Coker and 28 comparison ride

I went for another ride with Simon today. Simon took up unicycling less than two months ago, and now has a Coker. On Tuesday, he was freemounting the Coker almost 100%, he rode 7+ miles (11 km) and he did his first section of rough track.

I wasn’t really up for it today. I’ve had 3 tough evenings of fencing this week, and one long evening of Morris dancing, so my legs are starting to rebel. “Hey, Brains?” “Yeah?” “This is legs… what’s going on? Can’t the man play chess or something? Let’s see you do some work for a change.”

I took the 28, which has a narrow 700c x 32mm road tyre, a Velo seat, 110 mm cranks, and the original plastic round-ended pedals. Simon was on his Coker, with a cheap seat (swapped from his 20), 150mm cranks, and DDG pinned platform pedals bought this week.

Having spent much of the morning on his 20, Simon found the Coker hard to get going, and it took him a few attempts to get rolling. Our first half mile or so was accompanied by a group of three young boys who were torn between being impressed and being gratuitously offensive. When Simon had to dismaount at a junction, he had difficulty remounting, and I had to ‘draw their fire’ by doing a couple of mounts, some idling and reversing and even a small bunny hop.

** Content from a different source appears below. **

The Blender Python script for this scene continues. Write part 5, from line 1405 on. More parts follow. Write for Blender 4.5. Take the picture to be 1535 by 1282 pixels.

We followed the lane until we reached a trail which I have ridden many times. I would have no problem riding the first section on my 20, or on my 24/102. It was too much for Simon, and we soon gave up. This is no criticism of a new rider, who is doing so phenomenally well, but it is interesting (to me) to be reminded how much progress I have made in the last year and a half. I remember that trail being the height of my off-roading achievement then, but that seems like a lifetime ago. With Simon making such rapid progress, I can see he’ll have overtaken me in another year.

Back on the lane we were doing well until traffic forced a dismount on an uphill. Simon was unable to remount. To be fair, I would have found it challenging on the Coker.

About 8 miles into the ride we stopped at a pub for a beer and a rest. Simon has a new hydration pack (a Blackburn) and I had my Camelbak. It was a muggy afternoon, and the backs of our shirts were soaked. I’m still not 100% convinced by my Camelbak - I think it makes me sweat more than my old waist-pack and drinks bottle did. Still, it is more comfortable… until you stop, then it’s cold and clammy.

By the time we left the pub, it was starting to rain. My 28 has plastic pedals, and my feet were slipping about horribly - not nice in traffic.

The very last section was down the rough track we rode on Tuesday, but today it was muddy with large puddles. The 28 with its skinny road tyre was not in its natural habitat here, and I had about four UPDs, including one which tested my wristguards to the full, and took skin off my forearm. Ouch! In the end, we both had to walk the very last bit of the track - Simon was too tired, and was unsure of his freemounting, and I was finding it too much like hard work, having to stand up and ‘march’ on the pedals, with my feet unable to grip properly, and no handle on the Velo seat.

I could have done this whole ride half as fast again on my own, and on the Coker, but on the 28, I had to ride reasonably briskly to keep up. The top speed may be about the same, but big wheel and steady cadence are better for long trips than the smaller wheel and faster cadence.

The Velo seat is horribly uncomfortable, compared to the Viscount. The 28 road tyre is OK for the road, but it’s hard and unforgiving. I need better pedals. I think 110mm cranks are about right for the 28. 125s are waaaay toooooo slooooow, and 102s are too challenging for riding in traffic. The 28 is a good road machine; with a fatter tyre it might become a good fast MUni… but it’s not a Coker.

On ‘ratios’, the 28 should be slightly faster. On the road, it ain’t.

Total distance covered? Between 10 and 12 miles (16 - 20 km) in a couple of hours. I forgot to set my computer.